Правда, и Шнур не знаком с такого рода понятием, как мелодия. Нема у Шнура мотивчика, и всё тут.
Всё-таки Шнур никак не годится. Ведь это только представить себе: величайший из алкоголиков Модест МусОргский и его душа в облике какого-то отвязанного Шнура?! Нет, как-то не катит. Тем более, что и сам Шнур всё же как-то выбивается с неповторимыми полифоническими  матюгами из общего многоголосья.
Тогда может Шевчук? Но Шевчук давно уже остепенился, про переселение душ ничего не говорит, а других кандидатов не найдёшь днём с огнём. Ведь рокнролл, как известно, давно уже мёртв.
 
Между тем интересно знать, что бы сказал Модест Мусоргский, послушав свои «Картинки с выставки» в трактовке Кита Эмерсона с верными Лайком и Пальмером. Про них ещё шутили по-чёрному в давнишние времена: «Эмерсон лёг и помер…» Хотя, кто знает, может быть как раз в момент работы Кита Эмерсона над «картинками» в какой-то момент к нему и стучалась душа Мусоргского?
Правда, не достучалась.

Век многих гениев краток. Высоцкого, к примеру, когда-то сильно беспокоила цифра «37». А ушёл в 42. Как и Мусоргский.

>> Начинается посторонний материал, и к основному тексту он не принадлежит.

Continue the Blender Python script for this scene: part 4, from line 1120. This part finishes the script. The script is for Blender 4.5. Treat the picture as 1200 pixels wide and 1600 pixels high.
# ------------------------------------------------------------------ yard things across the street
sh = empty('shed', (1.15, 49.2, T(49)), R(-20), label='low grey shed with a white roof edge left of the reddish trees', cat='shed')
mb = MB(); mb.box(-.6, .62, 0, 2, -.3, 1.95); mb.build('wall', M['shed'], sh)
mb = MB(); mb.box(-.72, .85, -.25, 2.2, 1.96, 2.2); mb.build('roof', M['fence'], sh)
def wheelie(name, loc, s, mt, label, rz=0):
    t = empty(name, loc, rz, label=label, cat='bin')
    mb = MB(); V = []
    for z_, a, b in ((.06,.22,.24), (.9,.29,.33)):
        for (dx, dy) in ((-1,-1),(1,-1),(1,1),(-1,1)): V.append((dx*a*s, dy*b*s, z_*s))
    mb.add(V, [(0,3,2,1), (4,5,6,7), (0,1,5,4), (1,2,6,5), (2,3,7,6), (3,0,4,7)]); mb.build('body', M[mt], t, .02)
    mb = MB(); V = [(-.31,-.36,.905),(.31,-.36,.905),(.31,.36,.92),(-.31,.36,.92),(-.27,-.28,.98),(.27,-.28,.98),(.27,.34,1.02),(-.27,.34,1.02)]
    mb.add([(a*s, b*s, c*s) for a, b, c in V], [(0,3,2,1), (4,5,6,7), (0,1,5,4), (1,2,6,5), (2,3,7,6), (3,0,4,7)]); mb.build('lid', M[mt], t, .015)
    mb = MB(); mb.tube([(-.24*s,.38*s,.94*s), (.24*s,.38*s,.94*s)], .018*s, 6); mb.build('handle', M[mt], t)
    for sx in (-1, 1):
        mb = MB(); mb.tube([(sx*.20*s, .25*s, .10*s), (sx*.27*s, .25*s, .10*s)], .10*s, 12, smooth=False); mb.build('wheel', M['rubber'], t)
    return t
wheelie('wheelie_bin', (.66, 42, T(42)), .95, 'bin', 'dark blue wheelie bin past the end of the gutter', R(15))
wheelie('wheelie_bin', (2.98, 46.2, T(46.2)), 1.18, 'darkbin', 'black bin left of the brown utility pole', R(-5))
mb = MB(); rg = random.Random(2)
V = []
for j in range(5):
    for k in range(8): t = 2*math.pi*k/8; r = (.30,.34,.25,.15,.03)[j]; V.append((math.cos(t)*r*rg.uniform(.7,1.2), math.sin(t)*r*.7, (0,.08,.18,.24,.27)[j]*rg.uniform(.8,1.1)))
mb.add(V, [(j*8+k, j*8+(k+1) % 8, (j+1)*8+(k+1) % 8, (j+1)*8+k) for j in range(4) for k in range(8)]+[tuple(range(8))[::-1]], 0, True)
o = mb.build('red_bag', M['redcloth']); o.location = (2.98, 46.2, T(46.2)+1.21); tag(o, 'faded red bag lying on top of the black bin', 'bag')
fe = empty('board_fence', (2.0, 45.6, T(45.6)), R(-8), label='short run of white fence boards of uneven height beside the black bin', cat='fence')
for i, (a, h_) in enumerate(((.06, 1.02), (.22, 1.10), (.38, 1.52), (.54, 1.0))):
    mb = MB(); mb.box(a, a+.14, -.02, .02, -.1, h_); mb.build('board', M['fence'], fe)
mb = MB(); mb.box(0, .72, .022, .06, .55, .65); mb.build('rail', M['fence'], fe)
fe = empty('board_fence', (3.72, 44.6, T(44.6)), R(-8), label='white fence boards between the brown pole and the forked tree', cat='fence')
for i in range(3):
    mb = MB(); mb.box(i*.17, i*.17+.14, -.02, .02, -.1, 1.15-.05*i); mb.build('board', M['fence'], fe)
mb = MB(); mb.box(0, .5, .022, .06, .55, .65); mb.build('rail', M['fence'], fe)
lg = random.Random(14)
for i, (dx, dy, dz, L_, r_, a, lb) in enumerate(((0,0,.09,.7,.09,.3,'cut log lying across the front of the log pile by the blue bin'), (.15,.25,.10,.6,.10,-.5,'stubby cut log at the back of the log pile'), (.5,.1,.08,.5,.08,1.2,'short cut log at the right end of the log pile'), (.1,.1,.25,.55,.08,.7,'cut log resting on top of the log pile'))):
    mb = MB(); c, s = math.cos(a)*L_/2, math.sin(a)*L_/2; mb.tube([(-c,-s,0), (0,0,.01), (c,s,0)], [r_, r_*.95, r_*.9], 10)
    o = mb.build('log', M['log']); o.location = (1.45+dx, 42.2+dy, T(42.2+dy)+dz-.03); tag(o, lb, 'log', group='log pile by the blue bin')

Кстати, Высоцкий величиной таланта, на мой взгляд, вполне бы подошёл для переселившейся души Мусоргского. Тем более и привычки у них во многом схожие. Но такие каждый год на свет не рождаются.
Юморист Альфонс Алле ещё говорил:
Истинная вершина портретного искусства: когда запросто можешь сесть и побриться перед собственным изображением.